For fall, Owens went to town with thick, hand-crafted felt, washed alpaca, boiled wool, industrial canvas and shaggy shearlings, experimenting with jutting capelets seemingly modeled after paper boats, Cousin Itt-like macramé masks, and shaggy tufts of hair spilling from clothes here and there.
Interspersed were some of the sleekest, coolest outerwear you’ll probably see this season. He reprised his Dracu-collars on boxy black car coats, and also cut overcoats loose, whether in fluffy, brushed alpaca or slightly padded gray nylon. As a foil were slender, purposely creased lab coats in drab colors like dust.
The stiff leather coats had a sinister edge with their jutting back vents and harness-like clasps, expressing the military undercurrent.
Owens did not apologize for the theme, though the epaulettes he initially had added to biker jackets and overshirts gave him pause.

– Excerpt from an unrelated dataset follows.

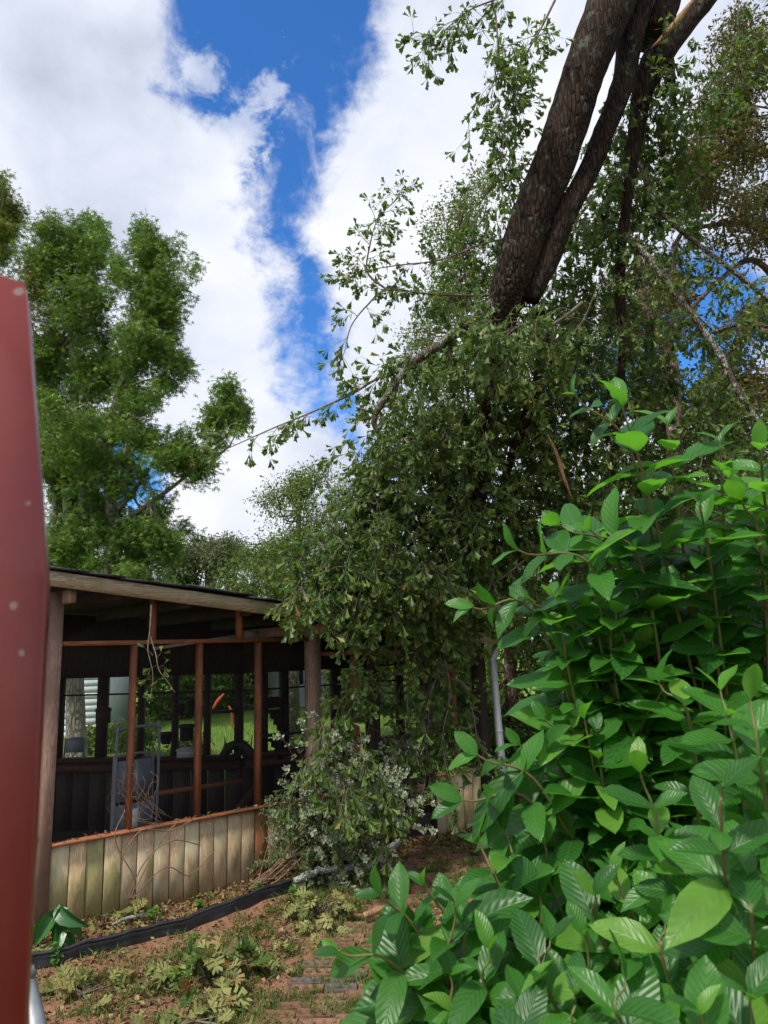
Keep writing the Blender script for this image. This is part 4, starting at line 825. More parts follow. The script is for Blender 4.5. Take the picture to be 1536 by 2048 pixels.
def spray(p0, d0, L, sz=.075, nside=4, droop=.5, r=.004, side=.16):
    n_ = 7; P_ = [p0]; d = nrm(d0)
    for k in range(n_ - 1):
        d = nrm(d + np.array([0, 0, -droop / n_]) + rng.normal(size=3) * .13); P_.append(P_[-1] + d * L / (n_ - 1))
    P_ = np.array(P_); tw.tube(P_ - ob, np.linspace(r, r * .35, n_), 3, cap=False); rosette(P_[-1], d, rng.integers(5, 9), sz)
    for k in range(nside):
        i_ = rng.integers(1, n_ - 1); q = P_[i_]; sd_ = nrm(rng.normal(size=3) + d * .9); e = q + sd_ * side * rng.uniform(.4, 1.2) + [0, 0, -.03]
        tw.tube(np.array([q, (q + e) / 2 + [0, 0, .01], e]) - ob, [r * .6, r * .45, r * .3], 3, cap=False); rosette(e, sd_, rng.integers(4, 8), sz)
    for q in P_[2:]: rosette(q, d, rng.integers(1, 3), sz)
def along(P_, n_, L=.3, sz=.08, droop=.5, nside=3, skip=.15, ends=True):
    for _ in range(n_):
        f = skip + (1 - skip) * rng.random(); i_ = int(f * (len(P_) - 1)); t_ = nrm(P_[min(i_ + 1, len(P_) - 1)] - P_[max(i_ - 1, 0)])
        spray(P_[i_], nrm(t_ * .8 + rng.normal(size=3) * .8), L * rng.uniform(.5, 1.2), sz, nside, droop)
    if ends: spray(P_[-1], nrm(P_[-1] - P_[-2]), L * .7, sz, nside, droop)
along(a1, 17, .22, .095, .4, 2, .1); along(a2, 14, .25, .085, .5, 3, .2); along(a3, 12, .22, .075, .1, 3); along(a4, 10, .22, .08, .4, 2)
along(a5, 16, .3, .09, .9, 3, .0); along(a6, 14, .25, .085, .9, 3); along(a7, 14, .28, .09, .9, 3); along(a8, 12, .25, .08, .9, 2); along(a9, 12, .22, .075, .3, 2); along(a10, 10, .3, .09, .7, 3)
for P_ in twl[10:16]: along(P_, 7, .22, .085, .9, 2, .2)
for P_ in limbs[5:9]: along(P_, 16, .3, .08, .7, 3, .1)
along(limbs[3][18:], 30, .4, .085, .8, 4, .0); along(limbs[10], 22, .35, .085, .7, 3, .3); along(limbs[14], 30, .45, .085, .9, 4, 0)
mass = [  # (x, y, rx, ry, depth, rdepth, sprays)
    (1030, 705, 70, 40, 5.35, .2, 20), (945, 655, 55, 35, 5.6, .2, 12), (1070, 720, 80, 50, 5.6, .2, 18), (1040, 760, 120, 130, 6.6, .7, 110), (930, 840, 140, 120, 6.7, .7, 130), (1060, 940, 150, 140, 7.0, .8, 170), (840, 930, 130, 110, 6.7, .6, 120), (740, 1010, 90, 90, 6.7, .5, 75), (880, 1060, 160, 110, 6.9, .6, 150),
    (720, 1120, 100, 80, 6.6, .5, 75), (660, 1150, 70, 50, 6.5, .4, 40), (800, 1180, 140, 90, 6.6, .5, 120), (1000, 1120, 150, 110, 7.0, .7, 140), (1090, 1080, 120, 120, 7.2, .7, 90),
    (1160, 760, 110, 130, 6.9, .7, 90), (1220, 900, 120, 120, 7.0, .8, 90), (1150, 620, 90, 90, 6.8, .6, 55), (1290, 240, 60, 70, 6.1, .4, 40), (1300, 340, 80, 90, 6.4, .5, 60), (1230, 430, 70, 100, 6.6, .5, 50), (1180, 520, 60, 90, 6.6, .5, 36), (1330, 470, 80, 80, 6.8, .5, 34), (1340, 700, 100, 100, 6.8, .6, 55), (1440, 860, 90, 90, 6.8, .6, 50), (1340, 1010, 150, 110, 7.2, .7, 100),
    (1000, 330, 50, 90, 5.9, .3, 16), (1010, 470, 50, 70, 6.1, .4, 20), (950, 560, 60, 60, 6.3, .4, 22), (1380, 200, 50, 50, 6., .3, 14),
    (620, 1225, 45, 18, 6.2, .3, 12), (720, 1225, 60, 40, 6.4, .3, 26), (880, 1250, 90, 50, 7.0, .4, 45), (1080, 1260, 90, 90, 9.2, .4, 60), (860, 1400, 60, 120, 7.1, .3, 15), (880, 1480, 40, 110, 7.3, .3, 12), (720, 1420, 40, 110, 6.7, .3, 10), (690, 1510, 35, 80, 6.6, .3, 14), (800, 1540, 60, 80, 7.0, .3, 15), (650, 1480, 15, 50, 6.5, .2, 5), (680, 1590, 70, 60, 6.3, .2, 14), (760, 1640, 70, 50, 6.5, .2, 10)]
for (x, y, rx, ry, Y_, rd, ns) in mass:
    C_ = blob_clumps([(x, y - 15, rx, ry, Y_, rd, 1)], ns)
    for c in C_[:int(len(C_) * .8)]: spray(c + [0, 0, .15], nrm(np.array([rng.normal() * .6 - .15, rng.normal() * .5 - .1, -.55 + rng.normal() * .4])), rng.uniform(.25, .5), .098, 3, .8)
o = tw.build('twigs', M['twig'], OK); tag(o, kind='stuff')
LV.split(300, OK, M['leaf_oak'], score=lambda x, y, d_: np.where((x < 880) & (y < 950) | (y < 420) | ((y > 1250) & (x < 960)), 1.6, 1.) * np.where((x > 930) & (y > 1150), .3, 1))
P_, R_ = pxl([(1395, -10, 5.6, 6), (1370, 22, 5.58, 13), (1345, 52, 5.57, 14), (1318, 82, 5.6, 8), (1300, 98, 5.65, 2)], 14); mb = MB(); mb.tube(P_ - ob, R_, 5, .4); mb.build('torn_wood', M['torn'], OK)
P_, R_ = pxl([(1095, 870, 6.1, 2), (1110, 900, 6.1, 7), (1130, 960, 6.1, 8), (1145, 1000, 6.15, 3)], 10); mb = MB(); mb.tube(P_ - ob, R_, 5, .4); mb.build('torn_wood', M['torn'], OK)
st = MB(); st.tube(spline([(.6, 0, -.2), (.6, 0, 3), (.7, -.1, 6), (.5, -.3, 8.6), (-.6, -.7, 11.2)], 26), np.linspace(.42, .24, 26), 14, .08); st.build('trunk', M['bark_dark'], OK, smooth_=True)
# twig caught on the screen frame
DT = thing('oak_twig', 'dangling leafy oak twig caught on the rail in front of the porch screen', 'twig', at(303, 1210, 5.75)); db = np.array(DT.location)
LV2 = Leaves(WO); keep = LV, tw, ob; LV, tw, ob = LV2, MB(), db
q1 = twl_([(303, 1210, 6.0), (300, 1260, 5.95), (296, 1300, 5.9), (306, 1350, 5.9), (300, 1400, 5.9)], 4); q2 = twl_([(300, 1270, 5.95), (312, 1310, 5.88), (318, 1340, 5.85), (340, 1370, 5.85), (350, 1385, 5.85)], 3)
for P_, n_ in ((q1[8:], 5), (q2[4:], 5)):
    for k in range(n_):
        c = P_[rng.integers(2, len(P_))]; e = c + nrm(rng.normal(size=3) + [0, 0, -.6]) * .05; tw.tube(np.array([c, e]) - ob, .0015, 3, cap=False); rosette(e, e - c, 4, .075)
tw.build('stem', M['twig'], DT); LV.split(60, DT, M['leaf_oak']); LV, tw, ob = keep
# ------------------------------------------------------------------ edging, branch, litter
def gpt(x, y, z=0.): p = on_ground(x, y, z); return np.array([p[0], p[1], z])
ED = thing('lawn_edging', 'long black plastic lawn edging strip across the dirt', 'edging', gpt(400, 1830)); eb = np.array(ED.location)
E_ = spline([gpt(20, 1952), gpt(90, 1938), gpt(200, 1905), gpt(310, 1872), gpt(420, 1838), gpt(520, 1803), gpt(620, 1770), gpt(700, 1745)], 60); E_[:, 2] = gz(E_[:, 0], E_[:, 1]) + rng.normal(size=60) * .002
E_[:, 0] += .012 * np.sin(np.arange(60) * .7); mb = MB(); nE = len(E_); t_ = nrm(np.gradient(E_, axis=0)); nn = np.c_[-t_[:, 1], t_[:, 0], t_[:, 0] * 0]
prof = [(0, -.03), (-.006, .03), (.004, .06), (0, .085), (.008, .085), (.012, .05), (.008, -.03)]; V = []
for k in range(nE):
    for a, z_ in prof: V.append(E_[k] - eb + nn[k] * a * (1 + .3 * math.sin(k * 1.3)) + [0, 0, z_])
m_ = len(prof); mb.add(V, [(k * m_ + e, k * m_ + e + 1, (k + 1) * m_ + e + 1, (k + 1) * m_ + e) for k in range(nE - 1) for e in range(m_ - 1)]); mb.build('strip', M['black'], ED)
mb = MB(); mb.tube(E_ - eb + [0, 0, .095], .013, 8); mb.build('bead', M['black'], ED, smooth_=True)
q = spline([gpt(690, 1747), gpt(720, 1738), gpt(745, 1722), gpt(760, 1712)], 12) + [0, 0, .09]; mb = MB(); mb.tube(q, .035, 10); o = mb.build('lawn_edging', M['black'], smooth_=True); tag(o, 'short black edging end curling up beside the lichened branch', 'edging')
q = spline([gpt(590, 1795) + [0, 0, .13], gpt(640, 1775) + [0, 0, .14], gpt(700, 1765) + [0, 0, .12], gpt(735, 1752) + [0, 0, .08], gpt(765, 1722) + [0, 0, .06], gpt(800, 1692) + [0, 0, .05]], 40)
q += np.c_[rng.normal(size=(40, 2)) * .006, rng.normal(size=40) * .006]; mb = MB(); mb.tube(q, np.linspace(.022, .034, 40), 10, .5)
o = mb.build('fallen_branch', M['lichen']); tag(o, 'pale lichen-covered branch lying over the black edging', 'branch')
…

“And then I thought, ‘Oh, well, that’s all the more reason that I should just lean into it,'” he said. “I was thinking of police enforcement. It’s something that we just cannot avoid in the world around us right now. So I thought, ‘What does one do with fear or concerns like that?’ You make fun of it. You mock your oppressors.”

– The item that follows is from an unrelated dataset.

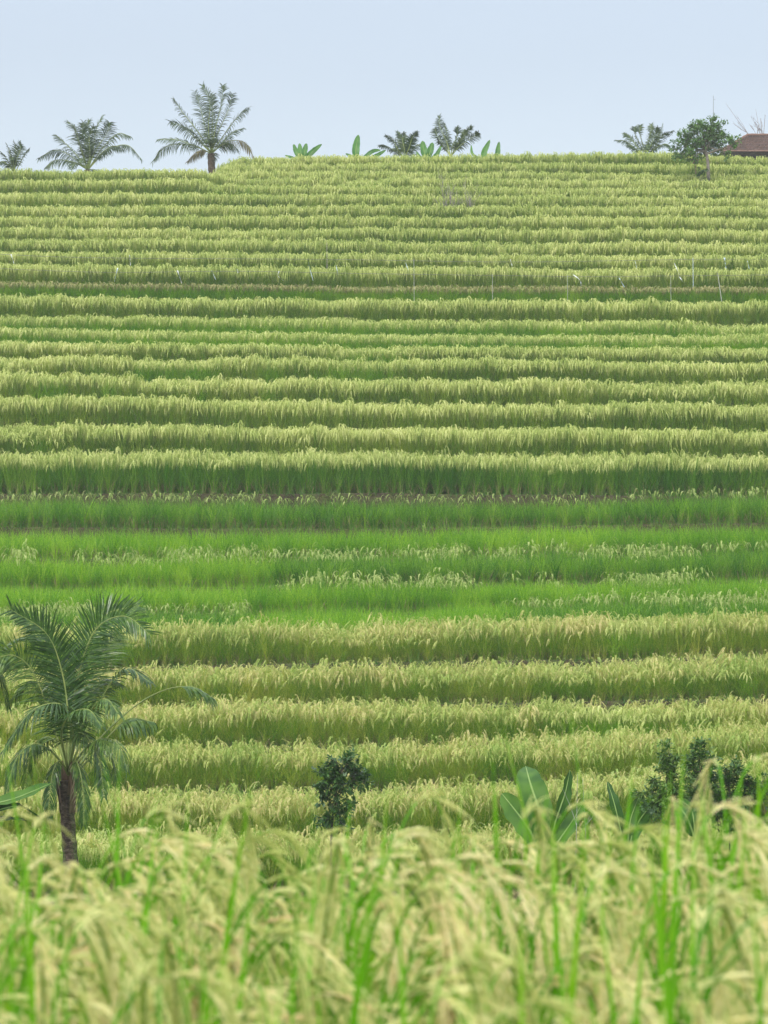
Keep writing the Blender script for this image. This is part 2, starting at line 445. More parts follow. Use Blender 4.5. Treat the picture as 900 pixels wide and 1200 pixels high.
for k, r in enumerate(rows):
    nxt = rows[k+1] if k+1 < NR else None
    near = r['D'] < 85
    x, y, z, dd = rowpts(r, nxt, .18 if near else .20, .24 if near else .28, margin=.55 if r['kind']=='gold' else .4)
    n = len(x); h0 = r['h']; px = 450 + F*x/y
    hh = h0*(1 + (.06*snoise(x*.5 + dd*.3, k*2.2) + .07*snoise(x*2.3 + dd, k+7) + rng.normal(0, .06, n))*(1 if k < 12 else .6 if k < 20 else .4))
    kd = r['kind']
    lod = (snoise(x*.16 + dd*.3, k*5.1) > (.62 if k < 18 else .9))
    hh = np.where(lod, hh*rng.uniform(.72,1.0,n), hh)
    if kd == 'pale':
        # sparse openings here and there
        gap = (snoise(x*.14 + dd*.2, k*3.3) + .4*snoise(x*1.3, k) > (.8 if k < 20 else 1.05)) & (rng.random(n) < .8)
        B['pale_up' if k > 20 else 'pale_mid'].put(x[~gap], y[~gap], z[~gap], hh[~gap], .95)
        if gap.any(): B['mixed'].put(x[gap], y[gap], z[gap], hh[gap]*.9, .95)
    elif kd == 'tall':
        B['tall'].put(x, y, z, hh*1.02, 1.0)
    elif kd == 'mixed':
        B['mixed'].put(x, y, z, hh, 1.0)
    elif kd == 'gold':
        back = (dd > 1.5) & (rng.random(n) < .55)
        q = snoise(x*.3 + dd*.4, k*2.9 + .4) + .5*snoise(x*1.4, k*1.1)
        mixd = (q > (.45 if k < 5 else .85)) & (rng.random(n) < .8) & ~back
        B['mixed'].put(x[mixd], y[mixd], z[mixd], hh[mixd]*rng.uniform(.8,1,mixd.sum()), 1.0, .12)
        keepm = ~mixd; x, y, z, hh, back = x[keepm], y[keepm], z[keepm], hh[keepm], back[keepm]
        B['gold'].put(x[~back], y[~back], z[~back], hh[~back], 1.0, .12)
        B['newpan'].put(x[back], y[back], z[back], hh[back]*rng.uniform(.6,1.0,back.sum()), 1.0, .1)
    elif kd in ('green', 'greendeep'):
        q = snoise(x*.22, k*1.3+.7)*.6 + snoise(dd*.8 + x*.05, k+4.4)*.3
        thr = {6:.10, 7:.32, 8:.22, 9:.62, 10:.72}[k]
        q = q + .35*snoise(x*1.1, k+9.1)
        isp = (q > thr) & (rng.random(n) < .30)
        dp = ~isp & ((kd == 'greendeep') | (snoise(x*.1, k+2.2) > .35)) & (rng.random(n) < .85)
        gr = ~isp & ~dp
        B['green'].put(x[gr], y[gr], z[gr], hh[gr], 1.0); B['deep'].put(x[dp], y[dp], z[dp], hh[dp], 1.0)
        if isp.any(): B['newpan'].put(x[isp], y[isp], z[isp], hh[isp]*rng.uniform(.85,1.1,isp.sum()), 1.0)
    elif kd == 'brown':
        B['brown'].put(x, y, z, hh, 1.1)
    # tufts on the riser below this lip
    xl = 0.125*r['D']*1.28 + 3
    for off, zz, hgt in ((-.40, .0, .36), (-.30, .10, .40), (-.18, .5, .34), (-.05, .95, .26)):
        x = np.arange(-xl, xl, .15) + rng.normal(0, .06, len(np.arange(-xl, xl, .15)))
        hgt = hgt*(1.35 if 'green' in kd else 1.25 if kd == 'tall' else 1.0)
        keep = rng.random(len(x)) < (.95 if 'green' in kd else .8); x = x[keep]
        zb = lipZ(rows[k-1], x) if k else lipZ(r, x) - .55
        zt = lipZ(r, x)
        ok = zt - zb > .1; x = x[ok]; zb = zb[ok]; zt = zt[ok]
        B['bank'].put(x, lipD(r, x) + off - .03, zb + (zt-zb)*zz, hgt*rng.uniform(.5, 1.3, len(x)), .5, .25)

# valley floor between the close bank and the first terrace
n = 5200
x = rng.uniform(-14, 14, n); y = rng.uniform(36, 57, n)
x = x*y/50
z0 = lipZ(rows[0], x) - .55 - .25
ripe = (y > 42) & (snoise(x*.3+y*.2, 8) > -.5)
B['gold'].put(x[ripe], y[ripe], z0[ripe], rng.uniform(.62,.8,ripe.sum()), 1.0, .12)
B['weed'].put(x[~ripe], y[~ripe], z0[~ripe], rng.uniform(.3,.7,(~ripe).sum()), .6, .25)

B['gold'].go('ripe_rice', 'golden ripe rice on the lowest terraces, bottom of the slope behind the palm', 'rice', P['gold'])
B['green'].go('green_rice', 'bright green unripe rice in the band across the middle of the slope', 'rice', P['green'])
B['deep'].go('green_rice', 'darker green rice clumps mixed in the unripe band and just under the tall pale row', 'rice', P['deep'])
B['newpan'].go('young_rice', 'clumps with fresh whitish curled heads dotted through the green band and lower terraces', 'rice', P['newpan'])
B['tall'].go('tall_rice', 'tall rice row with pale heads over deep green leaves, directly above the green band', 'rice', P['tall'])
B['pale_mid'].go('ripe_rice', 'pale yellow ripe rice on the middle terraces below the brown strip', 'rice', P['pale'])
B['mixed'].go('half_ripe_rice', 'half ripe greener rice terraces just below the pale rows under the brown strip', 'rice', P['mixed'])
B['brown'].go('seeding_grass', 'low grass strip with brown seed heads crossing the hillside', 'grass', P['brown'])
B['pale_up'].go('ripe_rice', 'pale yellow ripe rice on the upper terraces above the brown strip up to the skyline', 'rice', P['pale'])
B['bank'].go('bank_grass', 'short green and withered grass growing on the earth banks of the terraces', 'grass', P['bank'])
B['weed'].go('undergrowth', 'low weeds on the valley floor below the terraces', 'weeds', P['weed'])

# ---------------------------------------------------------- the close rice
def fg_panicle(mb, base, az, h, L, reach, mi):
    d = dirv(az); side = dirv(az+math.pi/2)
    P_ = spline([base + Vector((0,0,h*.5)), base + d*.05 + Vector((0,0,h*.9)), base + d*(.08+reach*.5) + Vector((0,0,h)),
                 base + d*(.08+reach*1.1) + Vector((0,0,h-L*.40)), base + d*(.09+reach*1.4) + Vector((0,0,h-L))], 22)
    mb.tube(P_[:], [.0022]*22, 3, 0, False)
    for i in range(8, 22):
        p = P_[i]; t = (i-8)/13
        for s in range(5):
            bl = (.16*math.sin(math.pi*min(1, .3+.7*(1-t)))*rv(.5,1.3) + .03)
            tang = (P_[min(i+1,21)] - P_[i-1]).normalized()
            dr = (tang*rv(.9,1.4) + side*rv(-.24,.24) + Vector((rv(-.12,.12), rv(-.12,.12), rv(-.3,0)))).normalized()
            pts = [p]; q = p.copy(); dd = dr.copy()
            for g in range(4):
                q = q + dd*bl/4; dd = (dd + Vector((rv(-.06,.06), rv(-.04,.04), -.15))).normalized(); pts.append(q.copy())
            sd = dr.cross(Vector((rv(-1,1), rv(-1,1), rv(-.4,.4)))).normalized()
            mb.strip(pts, [.001,.0026,.003,.0024,.0008], sd, mi)
            for g in range(int(bl/.012)):
                u = min(3.99, (g+rv(.2,.8))*.012/bl*4); k = int(u); q = pts[k].lerp(pts[k+1], u-k)
                ax_ = (pts[k+1]-pts[k]).normalized()
                a = (ax_ + Vector((rv(-.2,.2), rv(-.2,.2), rv(-.2,.12)))).normalized()
                b = a.cross(Vector((rv(-1,1), rv(-1,1), rv(-1,1)))).normalized()
                l = .0052; w = .0017
                mb.add([q, q+a*l+b*w, q+a*l*2, q+a*l-b*w], [(0,1,2,3)], mi)
def fg_clump(i):
    mb = MB()
    for _ in range(9):
        b = dirv(rv(0,6.3))*rv(0,.06)
        blade(mb, b, rv(0,6.3), rv(.6,1.0), rv(.04,.18), rv(.0,.15), rv(.013,.020), 0, 9, rv(-.5,.5))
    for _ in range((2, 4, 1, 3, 1, 4, 0, 3)[i]):
        b = dirv(rv(0,6.3))*rv(0,.06)
        blade(mb, b, rv(0,6.3), rv(.92,1.16), rv(.04,.30), rv(.0,.07), rv(.017,.026), 0, 9, rv(-.5,.5))
    for _ in range(10):
        b = dirv(rv(0,6.3))*rv(0,.06)
        fg_panicle(mb, b, random.gauss(-.2,.75), rv(.78,1.06), rv(.28,.52), rv(.05,.16), 3 if random.random() < (.05,.35,.1,.0,.45,.1,.15,.0)[i] else 1)
    for _ in range(3):
        blade(mb, dirv(rv(0,6.3))*rv(0,.06), rv(0,6.3), rv(.3,.6), rv(.05,.2), rv(.05,.3), .01, 2, 5)
    return mb
P['fg'] = proto_set('close_rice_clump', 8, fg_clump, [M['leaf_fg'], M['pan_fg'], M['leaf_dead'], M['pan_fg2']])
pf = Pts()
yy = np.arange(2.0, 5.75, .185)
for k, dy_ in enumerate(yy):
    xl = .125*dy_*1.3 + 1.0
    x = np.arange(-xl, xl, .2) + rng.normal(0, .04, len(np.arange(-xl, xl, .2)))
    y = dy_ + rng.normal(0, .035, len(x))
    n = len(x)
    # canopy: gentle ups and downs, a touch higher towards the right
    h = 1.0 + .05*snoise(x*1.3+dy_*.7, 4) + .03*snoise(x*4+dy_*2, 6) + rng.normal(0, .025, n) + .012*x/(dy_*.125)
    h = h + np.interp(450 + F*x/y, [0,100,200,350,450,640,900],[-.05,.01,-.02,-.02,-.05,.03,.06])*y/5 - .015
    pf.put(x, y, np.full(n, FGZ), h*.985 + .05*snoise(x*.9+3.3, 21), 1.0, .07); pf.r[-1][:,2] = .8*snoise(x*.8 + dy_*.35, 33) + rng.normal(0, .25, n)
pf.go('ripe_rice', 'out of focus ripe rice with long drooping heads and bright blades close to the camera', 'rice', P['fg'])

# ------------------------------------------------------------------- palms
def frond(path, nleaf, ll, lw, start=.12, sag=.35, vee=.25, rr=.02, mats=None, parent=None, name='frond', label=None, fold=None, gappy=0.0, face=None, roll=0.0, hang=0.0):
    """a feather leaf: curved midrib with leaflets along both sides"""
    mb = MB(); n = 26; C = spline(path, n)
    mb.tube(C, [lerp(rr, rr*.18, i/(n-1)) for i in range(n)], 5, 1)
    for i in range(nleaf):
        t = lerp(start, .995, (i + .5)/nleaf); u = t*(n-1); k = min(int(u), n-2)
        p = C[k].lerp(C[k+1], u-k); tg = (C[min(k+2,n-1)] - C[max(k-1,0)]).normalized()
        sd = tg.cross(Vector((0,0,1)))
        if sd.length < .25: sd = tg.cross(Vector((0,-1,.3)))
        if face is not None: sd = tg.cross(face)
        sd = (sd - tg*sd.dot(tg)).normalized(); up = sd.cross(tg).normalized()
        if roll: sd, up = sd*math.cos(roll) + up*math.sin(roll), up*math.cos(roll) - sd*math.sin(roll)
        prof = (math.sin(math.pi*min(1, .18 + .82*(t-start)/(1-start)))**.55) if t < .97 else .5
        for sgn in (-1, 1):
            if random.random() < gappy: continue
            L_ = ll*max(.25, prof)*rv(.72,1.12)
            fw = lerp(.45, 1.3, t**1.5)
            d0 = (sd*sgn + tg*fw*rv(.85,1.15) + up*vee*rv(.5,1.4) + Vector((rv(-.15,.15), rv(-.15,.15), rv(-.15,.15)-hang))).normalized()
            pts = []; q = p.copy(); dd = d0.copy(); m = 5
            for s in range(m):
                pts.append(q.copy()); q += dd*L_/(m-1)
                dd = (dd + Vector((0,0,-sag*rv(.6,1.4)/(m-1)*1.6))).normalized()
            wd = (tg - d0*tg.dot(d0)); wd = (wd.normalized() + up*rv(-.5,.5)).normalized()
            mb.strip(pts, [lw*.5, lw, lw*.95, lw*.6, lw*.06], wd, 0)
    o = mb.build(name, mats, parent)
    if label: o['label'] = label
    return o

def trunk_mesh(parent, base, top, r0, r1, rings=10, mat='trunk', seg=12):
    mb = MB(); n = rings*2+1; pts = []; rs = []
    for i in range(n):
        t = i/(n-1); pts.append(base.lerp(top, t) + Vector((.03*math.sin(t*5), .0, 0)))
        rs.append(lerp(r0, r1, t)*(1.0 + (.07 if i % 2 else -.04)) * (1+.25*max(0, .15-t)/.15))
    mb.tube(pts, rs, seg, 0); return mb.build('trunk', [M[mat]], parent, smooth=False)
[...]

Cue police boots that are “exaggerated and grotesque, as we know enforcement can be,” Owens said. (As an additional thumb in the eye, these came not only in “butch black” but also “mincy mauve.”)
He ended up nixing the epaulettes, finding them “a little bit too ham-fisted. What I fetishized instead were throat latches on the collars that created a more abstract military kind of stance.”
But he made no apologies for the fog, which connoted mystery and danger. “It’s a very theatrical gesture, but it’s also very dumb. It’s very rock concert,” he said. “I just personally love fog.”
It may have irked photographers, but it did not obscure the incredible cutting, storytelling and non-stop fashion thrills.